BEGIN AVAILABLE DATA

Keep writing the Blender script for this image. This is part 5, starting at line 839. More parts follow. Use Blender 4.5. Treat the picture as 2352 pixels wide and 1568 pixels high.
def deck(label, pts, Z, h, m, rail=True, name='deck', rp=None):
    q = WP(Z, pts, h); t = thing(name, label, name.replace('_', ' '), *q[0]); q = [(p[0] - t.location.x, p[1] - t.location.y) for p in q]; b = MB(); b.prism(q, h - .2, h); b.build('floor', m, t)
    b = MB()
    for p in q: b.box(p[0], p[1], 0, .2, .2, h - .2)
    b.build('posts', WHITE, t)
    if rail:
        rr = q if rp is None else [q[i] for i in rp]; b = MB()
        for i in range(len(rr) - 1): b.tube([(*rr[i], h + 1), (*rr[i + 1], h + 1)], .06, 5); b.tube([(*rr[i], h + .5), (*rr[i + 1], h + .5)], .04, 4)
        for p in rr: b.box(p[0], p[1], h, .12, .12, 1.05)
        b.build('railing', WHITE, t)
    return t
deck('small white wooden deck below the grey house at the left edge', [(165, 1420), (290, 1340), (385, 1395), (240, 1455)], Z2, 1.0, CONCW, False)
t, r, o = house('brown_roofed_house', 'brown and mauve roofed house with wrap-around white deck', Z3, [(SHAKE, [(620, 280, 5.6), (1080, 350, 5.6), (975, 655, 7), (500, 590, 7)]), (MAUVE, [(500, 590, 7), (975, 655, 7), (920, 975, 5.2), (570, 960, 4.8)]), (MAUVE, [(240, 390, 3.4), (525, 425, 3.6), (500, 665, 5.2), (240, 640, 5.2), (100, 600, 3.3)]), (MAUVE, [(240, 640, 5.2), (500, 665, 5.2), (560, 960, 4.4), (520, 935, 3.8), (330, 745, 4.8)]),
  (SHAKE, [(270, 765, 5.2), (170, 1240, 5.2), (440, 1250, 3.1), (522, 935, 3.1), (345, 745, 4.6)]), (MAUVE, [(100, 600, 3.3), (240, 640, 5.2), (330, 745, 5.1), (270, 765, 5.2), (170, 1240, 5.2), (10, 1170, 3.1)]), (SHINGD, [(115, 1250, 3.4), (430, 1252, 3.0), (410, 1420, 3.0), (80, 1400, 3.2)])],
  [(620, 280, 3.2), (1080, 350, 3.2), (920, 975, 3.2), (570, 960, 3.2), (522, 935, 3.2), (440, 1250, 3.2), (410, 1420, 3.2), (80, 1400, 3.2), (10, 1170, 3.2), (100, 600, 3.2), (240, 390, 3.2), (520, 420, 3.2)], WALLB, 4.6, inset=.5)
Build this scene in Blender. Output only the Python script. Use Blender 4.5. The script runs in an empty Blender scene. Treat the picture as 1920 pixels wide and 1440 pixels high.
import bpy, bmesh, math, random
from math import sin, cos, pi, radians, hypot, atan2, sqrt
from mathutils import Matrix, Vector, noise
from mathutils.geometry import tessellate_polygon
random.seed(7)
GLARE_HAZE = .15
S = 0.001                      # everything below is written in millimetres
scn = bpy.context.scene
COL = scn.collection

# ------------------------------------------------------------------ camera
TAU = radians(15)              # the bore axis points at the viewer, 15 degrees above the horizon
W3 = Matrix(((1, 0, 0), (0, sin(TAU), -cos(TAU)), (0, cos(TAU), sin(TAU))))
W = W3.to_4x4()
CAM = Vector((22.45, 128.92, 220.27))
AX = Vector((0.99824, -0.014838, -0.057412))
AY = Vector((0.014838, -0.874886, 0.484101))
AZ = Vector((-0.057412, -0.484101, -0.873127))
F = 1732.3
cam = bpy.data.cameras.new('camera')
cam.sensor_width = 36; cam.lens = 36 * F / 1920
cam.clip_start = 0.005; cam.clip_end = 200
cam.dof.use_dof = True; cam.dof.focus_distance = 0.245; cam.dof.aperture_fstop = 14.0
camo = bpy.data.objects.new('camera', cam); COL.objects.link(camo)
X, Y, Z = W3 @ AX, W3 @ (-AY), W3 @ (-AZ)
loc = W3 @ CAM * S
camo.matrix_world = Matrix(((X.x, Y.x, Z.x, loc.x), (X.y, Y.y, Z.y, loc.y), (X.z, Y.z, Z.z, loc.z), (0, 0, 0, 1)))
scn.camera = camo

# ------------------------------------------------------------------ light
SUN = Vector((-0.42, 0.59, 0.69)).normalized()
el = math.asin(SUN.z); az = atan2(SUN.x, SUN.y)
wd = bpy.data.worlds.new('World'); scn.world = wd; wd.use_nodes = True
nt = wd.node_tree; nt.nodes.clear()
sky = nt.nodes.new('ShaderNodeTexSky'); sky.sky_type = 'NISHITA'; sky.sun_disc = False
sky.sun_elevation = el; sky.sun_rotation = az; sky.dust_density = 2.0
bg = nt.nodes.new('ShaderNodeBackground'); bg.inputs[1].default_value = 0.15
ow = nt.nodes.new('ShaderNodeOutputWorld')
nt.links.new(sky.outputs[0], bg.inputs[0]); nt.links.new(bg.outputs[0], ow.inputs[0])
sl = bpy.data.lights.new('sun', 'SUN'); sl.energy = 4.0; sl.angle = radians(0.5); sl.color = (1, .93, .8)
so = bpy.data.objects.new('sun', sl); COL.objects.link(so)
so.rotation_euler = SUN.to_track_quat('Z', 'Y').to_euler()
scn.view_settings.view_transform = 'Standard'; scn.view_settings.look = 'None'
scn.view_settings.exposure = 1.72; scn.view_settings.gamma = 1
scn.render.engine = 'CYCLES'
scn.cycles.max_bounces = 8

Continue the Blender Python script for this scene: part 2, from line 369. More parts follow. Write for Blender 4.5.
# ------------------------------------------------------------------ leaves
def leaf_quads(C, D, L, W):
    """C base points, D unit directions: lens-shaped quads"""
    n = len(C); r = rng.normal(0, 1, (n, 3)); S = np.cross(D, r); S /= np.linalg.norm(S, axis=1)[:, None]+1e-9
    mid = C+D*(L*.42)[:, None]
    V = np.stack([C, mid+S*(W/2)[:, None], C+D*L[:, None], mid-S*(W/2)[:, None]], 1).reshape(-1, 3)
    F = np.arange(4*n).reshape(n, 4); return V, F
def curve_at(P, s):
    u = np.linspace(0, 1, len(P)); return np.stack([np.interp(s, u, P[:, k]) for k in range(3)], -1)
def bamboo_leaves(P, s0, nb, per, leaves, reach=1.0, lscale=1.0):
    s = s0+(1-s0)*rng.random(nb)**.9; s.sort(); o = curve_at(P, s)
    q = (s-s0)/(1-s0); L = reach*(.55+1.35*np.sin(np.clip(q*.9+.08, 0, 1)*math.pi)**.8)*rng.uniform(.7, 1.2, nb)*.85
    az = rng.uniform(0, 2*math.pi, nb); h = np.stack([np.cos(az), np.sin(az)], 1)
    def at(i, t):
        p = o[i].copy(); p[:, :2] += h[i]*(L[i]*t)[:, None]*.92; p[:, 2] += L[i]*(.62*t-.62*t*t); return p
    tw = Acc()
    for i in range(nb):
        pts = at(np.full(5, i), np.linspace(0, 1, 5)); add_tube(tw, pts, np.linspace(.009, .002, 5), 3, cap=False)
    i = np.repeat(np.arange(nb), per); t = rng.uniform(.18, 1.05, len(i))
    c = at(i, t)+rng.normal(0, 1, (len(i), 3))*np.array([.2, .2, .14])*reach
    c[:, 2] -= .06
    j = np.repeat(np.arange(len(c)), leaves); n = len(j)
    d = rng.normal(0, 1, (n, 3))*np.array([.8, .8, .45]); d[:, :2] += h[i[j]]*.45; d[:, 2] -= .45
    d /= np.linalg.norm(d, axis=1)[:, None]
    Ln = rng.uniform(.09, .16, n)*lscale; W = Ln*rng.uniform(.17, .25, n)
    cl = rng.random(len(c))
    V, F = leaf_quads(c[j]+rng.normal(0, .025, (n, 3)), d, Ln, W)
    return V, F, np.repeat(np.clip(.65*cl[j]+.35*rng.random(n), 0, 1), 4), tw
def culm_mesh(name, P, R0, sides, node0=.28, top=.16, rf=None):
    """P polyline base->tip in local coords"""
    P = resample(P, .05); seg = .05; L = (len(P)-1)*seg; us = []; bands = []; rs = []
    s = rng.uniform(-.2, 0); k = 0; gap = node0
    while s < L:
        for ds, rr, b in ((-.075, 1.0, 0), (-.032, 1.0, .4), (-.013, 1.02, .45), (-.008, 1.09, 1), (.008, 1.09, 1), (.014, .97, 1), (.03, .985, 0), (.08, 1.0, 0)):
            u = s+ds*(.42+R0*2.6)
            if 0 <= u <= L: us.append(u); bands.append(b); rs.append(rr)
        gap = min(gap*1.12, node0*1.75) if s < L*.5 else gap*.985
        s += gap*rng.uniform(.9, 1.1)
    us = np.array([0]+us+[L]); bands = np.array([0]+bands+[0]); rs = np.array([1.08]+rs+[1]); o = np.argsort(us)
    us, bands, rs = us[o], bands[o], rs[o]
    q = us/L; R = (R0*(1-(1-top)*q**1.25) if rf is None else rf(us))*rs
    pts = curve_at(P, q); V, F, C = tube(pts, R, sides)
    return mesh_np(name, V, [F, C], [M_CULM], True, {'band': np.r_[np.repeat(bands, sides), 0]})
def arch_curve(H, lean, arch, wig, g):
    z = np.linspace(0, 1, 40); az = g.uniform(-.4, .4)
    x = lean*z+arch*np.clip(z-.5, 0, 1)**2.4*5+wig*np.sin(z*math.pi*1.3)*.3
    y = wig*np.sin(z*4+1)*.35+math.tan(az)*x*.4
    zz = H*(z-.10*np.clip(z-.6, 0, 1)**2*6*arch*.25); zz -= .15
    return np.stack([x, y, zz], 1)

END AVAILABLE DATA

● EXERCISE TASK:
Please print exactly, and only, the lines from the line with "Build this scene" to the line with "scn.camera = camo", both included.

● THE RESULT:
Build this scene in Blender. Output only the Python script. Use Blender 4.5. The script runs in an empty Blender scene. Treat the picture as 1920 pixels wide and 1440 pixels high.
import bpy, bmesh, math, random
from math import sin, cos, pi, radians, hypot, atan2, sqrt
from mathutils import Matrix, Vector, noise
from mathutils.geometry import tessellate_polygon
random.seed(7)
GLARE_HAZE = .15
S = 0.001                      # everything below is written in millimetres
scn = bpy.context.scene
COL = scn.collection

# ------------------------------------------------------------------ camera
TAU = radians(15)              # the bore axis points at the viewer, 15 degrees above the horizon
W3 = Matrix(((1, 0, 0), (0, sin(TAU), -cos(TAU)), (0, cos(TAU), sin(TAU))))
W = W3.to_4x4()
CAM = Vector((22.45, 128.92, 220.27))
AX = Vector((0.99824, -0.014838, -0.057412))
AY = Vector((0.014838, -0.874886, 0.484101))
AZ = Vector((-0.057412, -0.484101, -0.873127))
F = 1732.3
cam = bpy.data.cameras.new('camera')
cam.sensor_width = 36; cam.lens = 36 * F / 1920
cam.clip_start = 0.005; cam.clip_end = 200
cam.dof.use_dof = True; cam.dof.focus_distance = 0.245; cam.dof.aperture_fstop = 14.0
camo = bpy.data.objects.new('camera', cam); COL.objects.link(camo)
X, Y, Z = W3 @ AX, W3 @ (-AY), W3 @ (-AZ)
loc = W3 @ CAM * S
camo.matrix_world = Matrix(((X.x, Y.x, Z.x, loc.x), (X.y, Y.y, Z.y, loc.y), (X.z, Y.z, Z.z, loc.z), (0, 0, 0, 1)))
scn.camera = camo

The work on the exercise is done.